With a “nominated driver” policy only those persons specifically nominated and recorded on the policy as being permitted to drive the vehicle may in fact do so.  If you misrepresent the identity of the regular driver or fail to notify the insurer of any change in the identity of the regular driver, then you run the risk of your entire policy being declared void ab initio or the insurer rejecting liability for a claim.  Under no circumstances should a motor vehicle which will be driven by a member of your family as the regular driver be insured on the basis that you will be the regular driver of the vehicle.  This applies particularly in relation to young drivers.  An insurer will carefully investigate whether there has been any change in the identity of the regular driver as represented at inception. If that person is authorised to drive under the policy, then usually you are covered if he or she is licensed to drive and is driving with your permission, but many policies limit the number of authorised drivers, for example, to members of the family only. You must also look at your policy conditions to see to what extent any authorised driver can be regarded as an insured under the policy, for example, if the accident is the fault of that driver. Some policies do give extended cover of this kind and others do not.

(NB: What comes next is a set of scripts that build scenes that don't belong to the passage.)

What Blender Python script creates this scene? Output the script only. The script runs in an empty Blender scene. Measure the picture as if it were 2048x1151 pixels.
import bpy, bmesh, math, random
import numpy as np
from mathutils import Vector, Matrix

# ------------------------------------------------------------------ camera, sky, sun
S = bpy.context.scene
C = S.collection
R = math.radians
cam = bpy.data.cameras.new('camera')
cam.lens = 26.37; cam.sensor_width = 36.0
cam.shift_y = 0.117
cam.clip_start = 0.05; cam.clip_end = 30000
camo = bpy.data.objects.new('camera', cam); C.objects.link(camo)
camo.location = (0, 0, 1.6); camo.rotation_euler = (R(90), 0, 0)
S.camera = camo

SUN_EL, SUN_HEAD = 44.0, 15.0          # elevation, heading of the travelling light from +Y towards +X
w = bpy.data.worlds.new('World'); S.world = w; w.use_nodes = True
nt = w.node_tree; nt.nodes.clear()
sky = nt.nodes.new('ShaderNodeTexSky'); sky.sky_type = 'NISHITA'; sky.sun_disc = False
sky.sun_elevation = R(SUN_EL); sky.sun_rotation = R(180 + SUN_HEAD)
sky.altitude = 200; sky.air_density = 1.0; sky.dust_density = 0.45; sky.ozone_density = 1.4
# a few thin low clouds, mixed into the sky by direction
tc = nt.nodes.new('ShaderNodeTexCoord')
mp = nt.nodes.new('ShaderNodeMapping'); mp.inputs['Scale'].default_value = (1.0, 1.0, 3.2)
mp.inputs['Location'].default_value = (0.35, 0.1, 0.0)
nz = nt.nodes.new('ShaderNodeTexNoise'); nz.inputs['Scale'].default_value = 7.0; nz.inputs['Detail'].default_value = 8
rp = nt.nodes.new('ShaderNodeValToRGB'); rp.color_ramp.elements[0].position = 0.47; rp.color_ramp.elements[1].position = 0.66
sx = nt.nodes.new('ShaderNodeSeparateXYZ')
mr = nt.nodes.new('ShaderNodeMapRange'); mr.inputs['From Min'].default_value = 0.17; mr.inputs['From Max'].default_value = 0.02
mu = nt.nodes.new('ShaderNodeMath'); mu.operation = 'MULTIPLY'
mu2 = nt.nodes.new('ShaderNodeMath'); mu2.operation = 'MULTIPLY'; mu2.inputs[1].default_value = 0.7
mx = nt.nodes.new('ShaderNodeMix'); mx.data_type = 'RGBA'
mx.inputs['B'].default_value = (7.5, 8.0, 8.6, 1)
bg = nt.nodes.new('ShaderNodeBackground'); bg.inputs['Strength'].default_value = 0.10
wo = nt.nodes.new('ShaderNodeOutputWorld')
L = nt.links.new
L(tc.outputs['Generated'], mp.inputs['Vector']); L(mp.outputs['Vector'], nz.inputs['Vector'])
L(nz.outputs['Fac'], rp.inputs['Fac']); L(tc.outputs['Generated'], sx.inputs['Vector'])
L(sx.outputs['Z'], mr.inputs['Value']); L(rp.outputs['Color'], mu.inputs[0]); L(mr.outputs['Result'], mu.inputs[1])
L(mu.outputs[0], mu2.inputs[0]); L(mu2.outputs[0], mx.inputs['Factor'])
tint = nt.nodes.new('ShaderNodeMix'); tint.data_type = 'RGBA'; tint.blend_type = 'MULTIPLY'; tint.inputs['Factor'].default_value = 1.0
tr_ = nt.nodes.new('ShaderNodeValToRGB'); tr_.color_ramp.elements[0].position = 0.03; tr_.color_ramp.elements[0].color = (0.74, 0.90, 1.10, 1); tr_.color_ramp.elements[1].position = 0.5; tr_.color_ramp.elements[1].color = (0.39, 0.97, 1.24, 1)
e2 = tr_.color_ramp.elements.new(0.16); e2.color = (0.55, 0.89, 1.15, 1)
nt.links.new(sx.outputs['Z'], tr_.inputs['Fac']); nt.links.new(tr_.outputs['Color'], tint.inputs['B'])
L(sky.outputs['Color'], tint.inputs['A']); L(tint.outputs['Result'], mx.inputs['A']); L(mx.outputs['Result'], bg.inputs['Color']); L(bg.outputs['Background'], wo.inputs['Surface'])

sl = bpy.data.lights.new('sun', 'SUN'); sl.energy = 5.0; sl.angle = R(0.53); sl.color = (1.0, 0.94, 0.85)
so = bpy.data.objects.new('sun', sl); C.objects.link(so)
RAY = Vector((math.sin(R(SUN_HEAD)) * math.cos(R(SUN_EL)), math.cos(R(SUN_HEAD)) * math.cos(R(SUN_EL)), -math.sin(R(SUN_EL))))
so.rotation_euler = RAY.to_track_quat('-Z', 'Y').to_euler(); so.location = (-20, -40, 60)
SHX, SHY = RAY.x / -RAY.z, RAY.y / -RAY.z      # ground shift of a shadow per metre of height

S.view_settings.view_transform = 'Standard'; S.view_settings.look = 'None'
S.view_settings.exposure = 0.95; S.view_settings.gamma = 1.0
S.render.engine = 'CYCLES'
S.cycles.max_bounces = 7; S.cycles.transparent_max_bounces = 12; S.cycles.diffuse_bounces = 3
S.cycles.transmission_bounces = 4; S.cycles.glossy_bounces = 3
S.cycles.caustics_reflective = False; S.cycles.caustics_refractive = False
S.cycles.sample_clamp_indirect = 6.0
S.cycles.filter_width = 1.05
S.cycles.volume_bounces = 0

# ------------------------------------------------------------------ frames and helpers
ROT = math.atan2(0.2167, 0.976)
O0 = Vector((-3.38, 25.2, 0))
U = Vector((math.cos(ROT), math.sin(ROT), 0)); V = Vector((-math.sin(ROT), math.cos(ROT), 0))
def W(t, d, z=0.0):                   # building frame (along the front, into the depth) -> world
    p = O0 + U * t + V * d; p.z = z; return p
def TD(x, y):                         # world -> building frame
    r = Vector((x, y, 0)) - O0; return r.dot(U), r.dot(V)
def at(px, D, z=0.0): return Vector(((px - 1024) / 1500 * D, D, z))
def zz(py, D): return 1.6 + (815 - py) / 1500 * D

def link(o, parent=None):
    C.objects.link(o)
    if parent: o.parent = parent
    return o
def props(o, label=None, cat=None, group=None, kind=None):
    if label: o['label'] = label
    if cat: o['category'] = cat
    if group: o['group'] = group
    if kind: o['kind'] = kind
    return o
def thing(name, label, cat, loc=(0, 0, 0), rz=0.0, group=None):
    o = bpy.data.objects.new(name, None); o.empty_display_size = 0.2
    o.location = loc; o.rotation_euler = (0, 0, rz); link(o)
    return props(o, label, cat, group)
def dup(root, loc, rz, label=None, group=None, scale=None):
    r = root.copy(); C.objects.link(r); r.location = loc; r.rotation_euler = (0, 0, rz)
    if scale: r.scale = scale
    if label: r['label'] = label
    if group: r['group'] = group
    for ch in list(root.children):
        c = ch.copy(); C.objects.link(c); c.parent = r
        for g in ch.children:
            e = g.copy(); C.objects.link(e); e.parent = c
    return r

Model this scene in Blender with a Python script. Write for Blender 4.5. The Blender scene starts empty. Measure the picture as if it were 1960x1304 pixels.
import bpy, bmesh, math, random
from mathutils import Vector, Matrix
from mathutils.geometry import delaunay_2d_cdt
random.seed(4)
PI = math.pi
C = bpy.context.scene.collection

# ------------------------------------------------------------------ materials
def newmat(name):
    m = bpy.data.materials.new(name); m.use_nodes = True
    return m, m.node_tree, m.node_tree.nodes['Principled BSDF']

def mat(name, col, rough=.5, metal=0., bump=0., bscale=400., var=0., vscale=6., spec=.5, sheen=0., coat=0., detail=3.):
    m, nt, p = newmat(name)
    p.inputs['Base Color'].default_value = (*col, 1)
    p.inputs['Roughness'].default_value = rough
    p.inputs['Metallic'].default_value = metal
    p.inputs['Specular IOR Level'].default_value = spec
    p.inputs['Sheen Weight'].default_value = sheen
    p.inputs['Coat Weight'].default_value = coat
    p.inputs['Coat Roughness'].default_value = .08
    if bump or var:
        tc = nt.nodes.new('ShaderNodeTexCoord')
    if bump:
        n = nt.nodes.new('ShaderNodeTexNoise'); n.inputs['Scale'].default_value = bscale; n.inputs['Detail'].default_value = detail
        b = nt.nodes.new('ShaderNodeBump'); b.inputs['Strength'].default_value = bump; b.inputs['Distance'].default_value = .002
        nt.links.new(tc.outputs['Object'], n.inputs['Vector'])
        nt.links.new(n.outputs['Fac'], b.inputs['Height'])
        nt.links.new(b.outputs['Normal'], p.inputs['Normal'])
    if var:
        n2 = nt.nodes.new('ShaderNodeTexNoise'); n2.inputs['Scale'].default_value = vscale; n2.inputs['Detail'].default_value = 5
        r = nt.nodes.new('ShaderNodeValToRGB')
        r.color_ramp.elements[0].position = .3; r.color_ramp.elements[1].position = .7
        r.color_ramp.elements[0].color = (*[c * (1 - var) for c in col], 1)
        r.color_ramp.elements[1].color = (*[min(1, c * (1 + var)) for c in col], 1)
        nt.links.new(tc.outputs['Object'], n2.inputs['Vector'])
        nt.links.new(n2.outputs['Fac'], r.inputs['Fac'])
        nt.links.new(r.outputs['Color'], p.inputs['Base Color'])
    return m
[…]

Perhaps more than in the case of any other policy, the Insured has got to look at a motor comprehensive policy extremely carefully in order to see what must be done to put it into force and what he must not do to avoid the rejection of a claim.

If you can't understand any of the terms of the Policy, ask your broker or the insurer to explain them to you.

Third Party, Fire and Theft Cover

This is a less expensive policy which indemnifies you only if your vehicle is damaged or destroyed by fire or theft ( NOT as a result of a motor accident ), or if some third party alleges a claim against you as a result of your negligent driving of the vehicle.

Third Party Only Cover

The Third Party only policy, which is less expensive still, does not protect against loss or damage of the motor vehicle which you may sustain as a result of any accident or related event. It protects you basically only against claims which other people may make against you arising from the use of your motor vehicle.